Migrating a large codebase to ESLint v10 requires replacing the fragmented .eslintrc files scattered throughout your subdirectories with a single eslint.config.js file at the root. The biggest pitfall is failing to account for how the new flat config handles global ignores and plugin naming, as the implicit “cascading” logic where child folders override parent settings is completely gone. This change resolves the “mystery override” conflict, a common headache where a developer couldn’t figure out why a specific lint rule was being ignored because of a hidden config file four levels deep in a legacy directory. By forcing a single source of truth, you gain total visibility into exactly which rules apply to which files, making the entire linting process transparent and much easier to debug.
What is your forecast for the local-first movement?
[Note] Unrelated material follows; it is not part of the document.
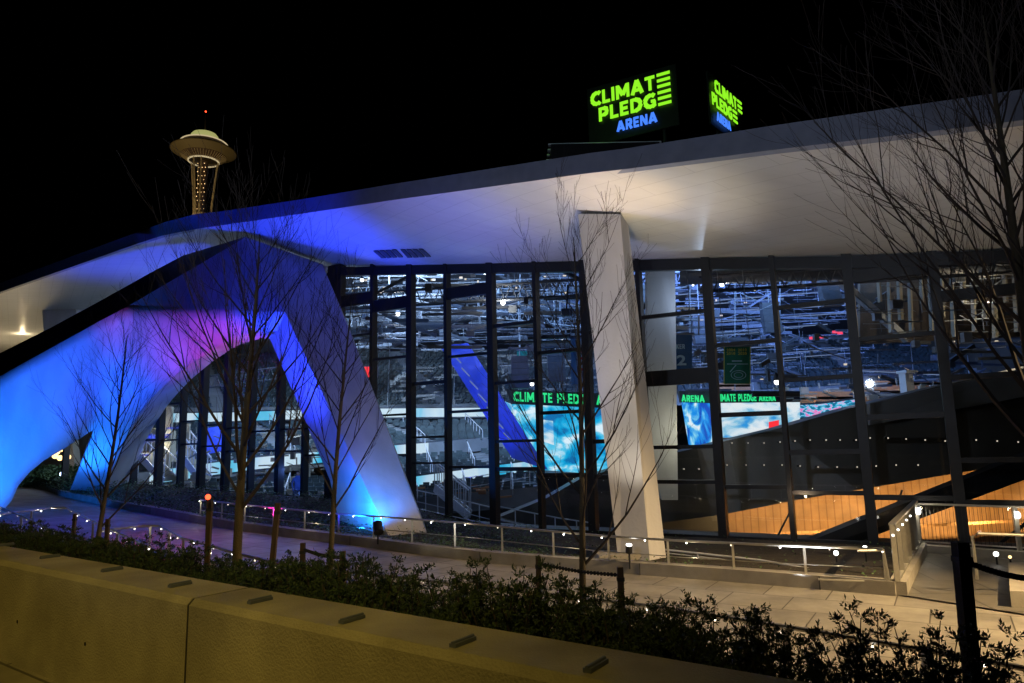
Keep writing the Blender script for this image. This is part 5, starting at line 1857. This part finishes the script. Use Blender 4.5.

I predict that within the next three years, local-first will become the “gold standard” for any application where user productivity is the primary goal. As tools like PGlite continue to mature, we will stop viewing the browser as a mere window into a remote server and start seeing it as a powerful, distributed node in a synchronized data network. We are moving toward an era where “offline mode” isn’t a premium feature or an afterthought, but a fundamental property of the web that makes our digital tools as reliable and snappy as a physical notepad.